Cyber außer Kontrolle?
15. Februar 2022Dr. Marc Surminski |
Ist die Cyber-Versicherung außer Kontrolle? Die Wachstumshoffnungen für den deutschen Cyber-Markt sind weiter groß – aber der Anstieg der Schäden noch größer. 2021 hat sich etwa die Zahl der Schadenmeldungen beim Spezialversicherer Hiscox nahezu verdoppelt. Erpressungsversuchen mit Ransomware nahmen marktweit besonders stark zu. In Frankreich bieten große Versicherer mittlerweile keine Deckung mehr für diese Angriffe. Und in den USA stiegen die Preise für Cyber-Policen zuletzt im Marktschnitt um 130% – drastische Maßnahmen einer Branche, die nicht von den Schäden in den Abgrund gezogen werden will.

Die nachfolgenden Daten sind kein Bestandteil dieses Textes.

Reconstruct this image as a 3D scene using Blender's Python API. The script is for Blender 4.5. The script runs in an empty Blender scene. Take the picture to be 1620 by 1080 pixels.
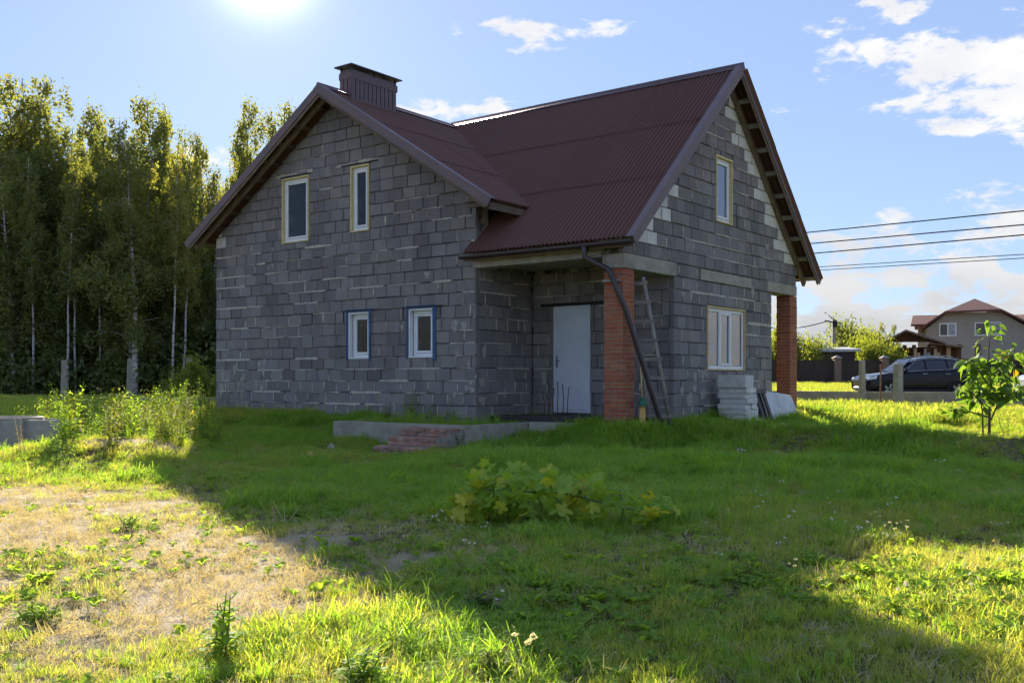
import bpy, bmesh, math, random
import numpy as np
from mathutils import Vector, Matrix, Euler

R = math.radians
rng = random.Random(7)
nrng = np.random.default_rng(11)
scene = bpy.context.scene
COL = scene.collection

# ------------------------------------------------------------------ camera
EYE = 0.765
cam_d = bpy.data.cameras.new("camera")
cam = bpy.data.objects.new("camera", cam_d)
COL.objects.link(cam)
cam.location = (0, 0, EYE)
cam.rotation_euler = (R(90), 0, 0)
cam_d.sensor_width = 36
cam_d.lens = 35.0
cam_d.shift_y = 61.0 / 1620.0
cam_d.clip_end = 3000
scene.camera = cam

# ------------------------------------------------------------------ light
SUN_EL, SUN_AZ = R(22.5), R(-14.0)          # azimuth measured from +Y, negative = left
sd = Vector((math.sin(SUN_AZ) * math.cos(SUN_EL), math.cos(SUN_AZ) * math.cos(SUN_EL), math.sin(SUN_EL)))
sun_d = bpy.data.lights.new("sun", 'SUN')
sun_d.energy = 4.3
sun_d.angle = R(0.6)
sun_d.color = (1.0, 0.9, 0.70)
sun = bpy.data.objects.new("sun", sun_d)
COL.objects.link(sun)
sun.location = sd * 80
sun.rotation_euler = (-sd).to_track_quat('-Z', 'Y').to_euler()

scene.view_settings.view_transform = 'Standard'
scene.view_settings.look = 'None'
scene.view_settings.gamma = 1.0
scene.view_settings.use_curve_mapping = False
scene.view_settings.exposure = 1.9
scene.cycles.max_bounces = 6
scene.cycles.diffuse_bounces = 3
scene.cycles.use_light_tree = False
scene.cycles.glossy_bounces = 3
scene.cycles.transmission_bounces = 3
scene.cycles.use_adaptive_sampling = True
scene.cycles.adaptive_threshold = 0.03
scene.cycles.transparent_max_bounces = 12
scene.cycles.use_denoising = True

SKY_STRENGTH = 0.10
CLOUD_V = 2.8
world = bpy.data.worlds.new("World")
scene.world = world
world.use_nodes = True
wt = world.node_tree
wt.nodes.clear()


def wn(t, **k):
    n = wt.nodes.new(t)
    for a, b in k.items():
        setattr(n, a, b)
    return n


def wmath(op, a, b=None, c=None, clamp=False):
    n = wn('ShaderNodeMath', operation=op, use_clamp=clamp)
    for i, v in enumerate((a, b, c)):
        if v is None:
            continue
        if isinstance(v, (int, float)):
            n.inputs[i].default_value = v
        else:
            wt.links.new(v, n.inputs[i])
    return n.outputs[0]


sky = wn('ShaderNodeTexSky', sky_type='NISHITA')
sky.sun_disc = False
sky.sun_elevation = SUN_EL
sky.sun_rotation = SUN_AZ
sky.altitude = 100
sky.air_density = 1.0
sky.dust_density = 0.12
sky.ozone_density = 3.0
tc = wn('ShaderNodeTexCoord')
DIR = tc.outputs['Generated']


def wdot(v):
    n = wn('ShaderNodeVectorMath', operation='DOT_PRODUCT')
    wt.links.new(DIR, n.inputs[0])
    n.inputs[1].default_value = v
    return n.outputs['Value']


def pdir(px, py):
    return Vector(((px - 810) / 1575, 1.0, (601 - py) / 1575)).normalized()


# clouds: (direction given as the place on the sky, half sizes in radians, weight)
CLOUDS = [
    (1345, 78, .040, .030, 1.0), (1420, 95, .040, .018, .95), (1500, 95, .055, .035, 1.15), (1575, 125, .050, .040, 1.2),
    (1650, 120, .060, .060, 1.25), (1455, 165, .055, .014, .9), (1525, 197, .045, .012, .95), (1410, 25, .030, .020, .85),
    (1400, 5, .03, .012, .8), (1612, 70, .016, .016, .9), (830, 48, .085, .012, .85), (950, 42, .045, .010, .8), (850, 78, .03, .007, .7),
    (690, 165, .030, .012, .95), (755, 175, .045, .016, 1.0), (650, 175, .02, .008, .8), (1237, 172, .016, .008, .7),
    (1330, 385, .075, .022, .9), (1400, 400, .06, .02, .85), (1350, 440, .10, .020, .95), (1500, 470, .20, .035, 1.0), (1340, 480, .14, .020, 1.0),
    (1700, 450, .20, .05, 1.0), (300, 250, .035, .016, .95), (265, 262, .02, .012, .8),
    (1900, 60, .2, .06, .9), (2000, 330, .3, .06, .9), (-300, 60, .12, .03, .9), (-500, 330, .3, .05, .9),
]
mask = None
for px, py, hw, hh, wgt in CLOUDS:
    c = pdir(px, py)
    r = Vector((c.y, -c.x, 0)).normalized()
    u = r.cross(c)
    dx = wdot(r / hw)
    dz = wdot(u / hh)
    d2 = wmath('ADD', wmath('MULTIPLY', dx, dx), wmath('MULTIPLY', dz, dz))
    m = wmath('MULTIPLY_ADD', d2, -0.55 * wgt, wgt)
    front = wmath('GREATER_THAN', wdot(c), 0.2)
    m = wmath('MULTIPLY', m, front)
    mask = m if mask is None else wmath('MAXIMUM', mask, m)
mp = wn('ShaderNodeMapping')
mp.inputs['Scale'].default_value = (1, 1, 2.2)
wt.links.new(DIR, mp.inputs['Vector'])


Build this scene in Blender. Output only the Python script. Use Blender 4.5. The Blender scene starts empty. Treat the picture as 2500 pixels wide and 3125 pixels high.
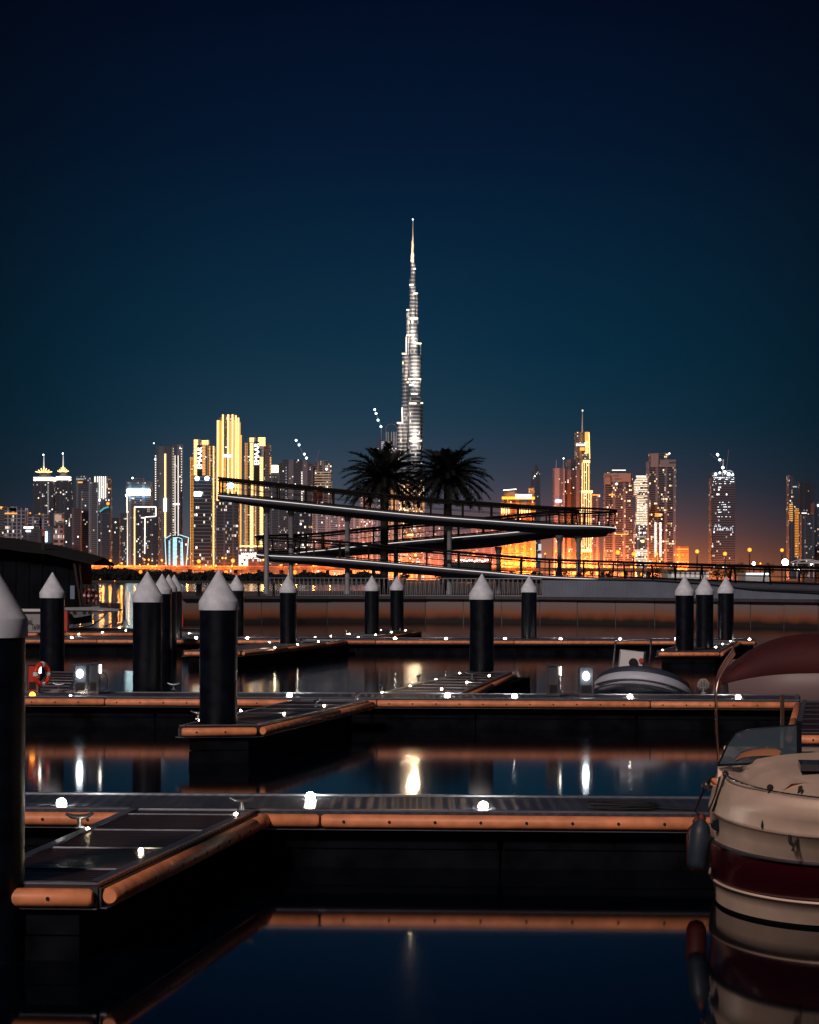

Die Schaden-Dynamik bei Cyber ist mit keiner anderen Sparte zu vergleichen, weil sie aus der Dynamik bei der Digitalisierung der Welt kommt. Erfahrungen mit Schäden können kaum in die Kalkulation einfließen, weil sich die Bedrohungslage rasant verändert. Weltweit arbeiten Heerscharen an hochprofessionellen Cyber-Kriminellen an immer neuen Angriffsmethoden. Keine andere Versicherungssparte ist mit so einer flächendeckenden Kriminalitäts-Bedrohung konfrontiert. Jedes Unternehmen ist Zielscheibe von Hackern; jedes Unternehmen kann mit dem nötigen Aufwand auch tatsächlich gehackt werden. Dazu kommt die Bedrohung durch Cyber-Terroristen, die nicht selten im engen Schulterschluss mit einzelnen Staaten agieren und die Angriffe auf das Niveau eines Cyber-Krieges heben. Und durch die oft globale Nutzung von Software sind bei den Schäden Kumule in gigantischem Ausmaß denkbar – die Attacke auf Microsoft Exchange vor einem Jahr gab einmal mehr eine Ahnung vom möglichen Risikopotential.
Vor diesem Hintergrund suchen immer mehr Unternehmen Cyber-Deckung – und immer mehr Versicherer halten sich bei dieser Deckung zurück. Die Frage ist, ob die Cyber-Versicherung tatsächlich ihrer selbstpropagierten Rolle gerecht wird und der Wirtschaft bei den elementaren Risiken der Digitalisierung Schutz bieten kann. Inzwischen hat sich die Kapazität deutlich reduziert. Für Großunternehmen gibt es im Cyber-Markt ohnehin keine Deckungssummen, die ihre Risiken auch nur annähernd adäquat abbilden würden. Ob der Kapitalmarkt einspringen kann, ist fraglich. Hier wäre zwar genug Kapazität vorhanden, aber anders als etwa bei Naturkatastrophen gibt es eben bei Cyber kaum belastbare Daten, mit denen Investoren ihr Risiko vernünftig modellieren können.
Um wieder die Kontrolle über das Risiko zu bekommen, wird sich die Cyber-Versicherung künftig deutlich ändern müssen: von einer kompletten Absicherung zu einer Katastrophendeckung. Die Kunden tragen dabei höhere Selbstbehalte – und investieren massiv in die eigene IT-Sicherheit. Die Aufrüstung gegen Cyberkriminalität und die Umsetzung umfassender Präventionsmaßnahmen werden die Grundvoraussetzung dafür sein, dass Cyberrisiken überhaupt noch versicherbar sind. Hier liegt künftig die Hauptfunktion der Cyber-Versicherer: Ihre Kunden bei der Überprüfung der IT-Sicherheit und der Schadenprävention so tatkräftig zu unterstützen, dass dann die Spitzenrisiken weiter abgedeckt werden können.
Ob das reicht, um die Cyber-Versicherung langfristig zum Erfolg zu führen, bleibt abzuwarten. Ob Cyber tatsächlich zur „Feuerversicherung des 21. Jahrhunderts“ wird, bleibt ebenfalls abzuwarten. Letztlich wird es von der künftigen Dynamik der Bedrohungslage abhängen, ob das traditionelle Versicherungsprinzip – Verteilung des Risikos auf viele Schultern über längere Zeiträume – in einer digitalisierten Welt noch funktioniert und die Versicherer für die Deckung von elementaren Risiken der Digitalisierung noch relevant bleiben. Der Ausgang ist offen.